Agostino, Eduardo, Gregorio: La verità, la naturalezza attraverso cui Liliana ha cercato di restituire emotività ai tre figli. La nostra impressione è che abbia voluto fortemente che i tre figli emozionassero attraverso le loro specifiche caratteristiche, smussandone gli angoli stereotipati e ricercando un'autenticità in ogni figlio.

Un motivo per suggerire ai giovani di venire a teatro ed assistere alla Filumena

Agostino, Eduardo, Gregorio: L'idea che ci siamo fatti, da giovani attori, è che la forte aderenza al testo con cui Liliana ha costruito questo allestimento, amplifichi la straordinaria modernità di Eduardo, che dopo 70 anni risulta sempre attuale!
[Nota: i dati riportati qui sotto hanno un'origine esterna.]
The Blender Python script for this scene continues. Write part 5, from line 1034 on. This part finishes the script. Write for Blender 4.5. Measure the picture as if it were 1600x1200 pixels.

In due battute che valore date alla formazione teatrale?

Agostino, Eduardo, Gregorio: Conveniamo tutti e tre che la formazione attoriale fornisca gli strumenti necessari per approcciare al lavoro con una maggiore consapevolezza delle proprie capacità. Tutti e tre siamo pienamente convinti che avere la possibilità di vivere il palcoscenico, sia la palestra migliore!